A Grande Família e a censura (os anos 1970): limites e possibilidades.

Atualizado: 15 de out. de 2020

Quando digo que estudei o seriado da Rede Globo, A Grande Família, dos anos 1970, na monografia e no mestrado, muita gente se surpreende. Geralmente me perguntam: “Como assim? O programa da Nenê, do Agostinho, do Lineu? E o que isso tem a ver com História?” Aliás, algumas pessoas sequer sabem da existência de uma primeira versão que antecedeu ao trabalho realizado entre os anos 2000 e 2010.

Inicialmente, eu sempre respondo, eu queria compreender o processo que levou os roteiristas do seriado – Oduvaldo Vianna Filho (Vianinha), Armando Costa e Paulo Pontes -, todos comunistas, a escreverem para uma emissora que apoiava o sistema; ou melhor, era fruto desse mesmo sistema: a Rede Globo de televisão “nasceu” em 1965, ano seguinte ao golpe militar.

Na tentativa de integrar o Brasil, segundo os interesses dos governos militares, houve, no período, o aprimoramento técnico em diferentes setores. Por exemplo, a indústria fonográfica e, sobretudo, a televisão foram meios de comunicação que se expandiram consideravelmente. Naquele momento, muitos intelectuais de esquerda atuaram nos grandes veículos de comunicação de massa. Na televisão, para além dos casos já citados, Dias Gomes, Gianfrancesco Guarnieri e Ferreira Gullar são nomes que não podem ser esquecidos. Para entender a entrada dessa intelectualidade nas mídias em expansão, usei o conceito de “ambivalência”, a partir de dois grandes autores: o francês Pierre Laborie e o russo Mikhail Bakhtin. Resumindo, ao mesmo tempo em que os intelectuais de esquerda se incomodavam com as limitações da atuação na indústria cultural – por exemplo, a Rede Globo sofria censura, mas, também, impunha uma autocensura -, também viam pontos positivos, como a possibilidade de diálogo com um público amplo, jamais imaginável no teatro ou nas pequenas produtoras musicais. Além disso, durante a ditadura, com o acirramento da censura de uma maneira geral, muitas peças foram vetadas, levando vários intelectuais a irem para a televisão como forma de suprir suas necessidades financeiras.

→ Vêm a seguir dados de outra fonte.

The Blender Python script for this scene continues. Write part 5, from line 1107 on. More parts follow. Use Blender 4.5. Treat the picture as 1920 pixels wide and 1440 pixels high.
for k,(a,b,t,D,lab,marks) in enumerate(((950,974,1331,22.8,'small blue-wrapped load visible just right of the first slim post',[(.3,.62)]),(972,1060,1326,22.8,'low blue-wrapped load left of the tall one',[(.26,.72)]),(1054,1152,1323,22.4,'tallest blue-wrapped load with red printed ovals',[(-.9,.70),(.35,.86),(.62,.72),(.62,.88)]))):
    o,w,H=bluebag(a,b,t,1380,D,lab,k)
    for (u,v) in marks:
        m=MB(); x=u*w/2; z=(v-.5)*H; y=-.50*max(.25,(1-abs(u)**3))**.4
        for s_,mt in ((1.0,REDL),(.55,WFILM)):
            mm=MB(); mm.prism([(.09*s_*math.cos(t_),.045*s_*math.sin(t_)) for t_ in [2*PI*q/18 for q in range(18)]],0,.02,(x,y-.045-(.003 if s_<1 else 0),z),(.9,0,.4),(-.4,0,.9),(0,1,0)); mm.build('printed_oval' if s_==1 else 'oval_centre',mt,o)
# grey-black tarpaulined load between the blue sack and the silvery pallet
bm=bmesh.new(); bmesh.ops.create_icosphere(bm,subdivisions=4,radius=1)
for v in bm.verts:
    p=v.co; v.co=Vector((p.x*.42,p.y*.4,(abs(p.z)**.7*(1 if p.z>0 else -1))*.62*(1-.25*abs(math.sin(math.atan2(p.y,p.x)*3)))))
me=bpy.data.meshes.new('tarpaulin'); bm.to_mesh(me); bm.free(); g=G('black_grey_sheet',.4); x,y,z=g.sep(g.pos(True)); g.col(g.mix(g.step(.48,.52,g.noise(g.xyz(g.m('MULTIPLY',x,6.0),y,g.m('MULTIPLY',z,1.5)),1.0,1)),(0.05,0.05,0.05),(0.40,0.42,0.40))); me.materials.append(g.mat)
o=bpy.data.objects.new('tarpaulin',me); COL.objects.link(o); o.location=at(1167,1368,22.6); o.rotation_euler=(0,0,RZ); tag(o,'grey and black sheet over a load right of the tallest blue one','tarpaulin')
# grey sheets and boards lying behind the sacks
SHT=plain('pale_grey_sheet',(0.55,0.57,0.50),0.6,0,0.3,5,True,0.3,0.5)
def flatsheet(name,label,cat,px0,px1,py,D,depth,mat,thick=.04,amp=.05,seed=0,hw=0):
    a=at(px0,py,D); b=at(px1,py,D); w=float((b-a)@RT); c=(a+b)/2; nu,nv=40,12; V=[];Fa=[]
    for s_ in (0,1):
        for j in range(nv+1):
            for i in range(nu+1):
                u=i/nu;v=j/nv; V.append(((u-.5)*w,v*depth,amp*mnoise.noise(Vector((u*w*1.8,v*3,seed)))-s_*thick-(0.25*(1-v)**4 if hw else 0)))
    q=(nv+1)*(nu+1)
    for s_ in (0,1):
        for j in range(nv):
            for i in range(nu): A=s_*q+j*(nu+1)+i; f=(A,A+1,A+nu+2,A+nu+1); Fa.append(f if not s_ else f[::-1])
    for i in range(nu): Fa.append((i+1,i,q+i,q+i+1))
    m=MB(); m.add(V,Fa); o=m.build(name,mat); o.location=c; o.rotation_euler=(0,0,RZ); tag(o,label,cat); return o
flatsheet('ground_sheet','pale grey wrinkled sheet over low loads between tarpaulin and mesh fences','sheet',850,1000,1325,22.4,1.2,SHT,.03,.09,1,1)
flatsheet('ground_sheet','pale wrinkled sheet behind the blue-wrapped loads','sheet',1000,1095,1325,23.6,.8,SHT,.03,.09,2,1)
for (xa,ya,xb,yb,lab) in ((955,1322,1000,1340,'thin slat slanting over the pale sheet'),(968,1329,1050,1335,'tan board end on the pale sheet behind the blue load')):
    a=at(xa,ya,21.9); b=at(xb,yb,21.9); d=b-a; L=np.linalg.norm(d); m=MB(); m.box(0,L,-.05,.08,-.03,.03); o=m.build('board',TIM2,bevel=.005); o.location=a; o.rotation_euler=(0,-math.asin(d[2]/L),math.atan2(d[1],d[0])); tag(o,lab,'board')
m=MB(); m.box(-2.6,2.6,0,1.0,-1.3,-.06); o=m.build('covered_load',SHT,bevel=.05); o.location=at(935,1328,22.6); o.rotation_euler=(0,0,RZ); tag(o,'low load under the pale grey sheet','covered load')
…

Imagem: Reprodução (Acervo: O Globo)

Imagem: Reprodução (Acervo: O Globo)


Pensando na questão das ambivalências, estudei roteiros e episódios de A Grande Família e consegui um material inédito: 110 pareceres da Censura Federal acerca do programa. Os relatórios dos censores me fizeram repensar uma série de mitos relacionados ao papel da censura durante o regime militar. Estudando parte da historiografia sobre o tema, descobri que práticas censórias eram comuns desde os tempos do Brasil colonial e que muitos governos ditos democráticos tiveram atitudes repressivas. Também desmistifiquei aquela velha ideia do senso comum de que todo censor é “burro”, não percebendo as mensagens nas entrelinhas. Embora casos assim pudessem acontecer, o período ditatorial promoveu cursos de aprimoramento para os censores, que passaram a ser conhecidos como técnicos de censura. Por fim, constatei que grande parte da censura promovida no período da ditadura militar era ligada “à moral e aos bons costumes” e não a assuntos estritamente políticos. A censura política foi mais atuante na imprensa do que nos veículos de entretenimento propriamente ditos, chamados no período de “diversões públicas”.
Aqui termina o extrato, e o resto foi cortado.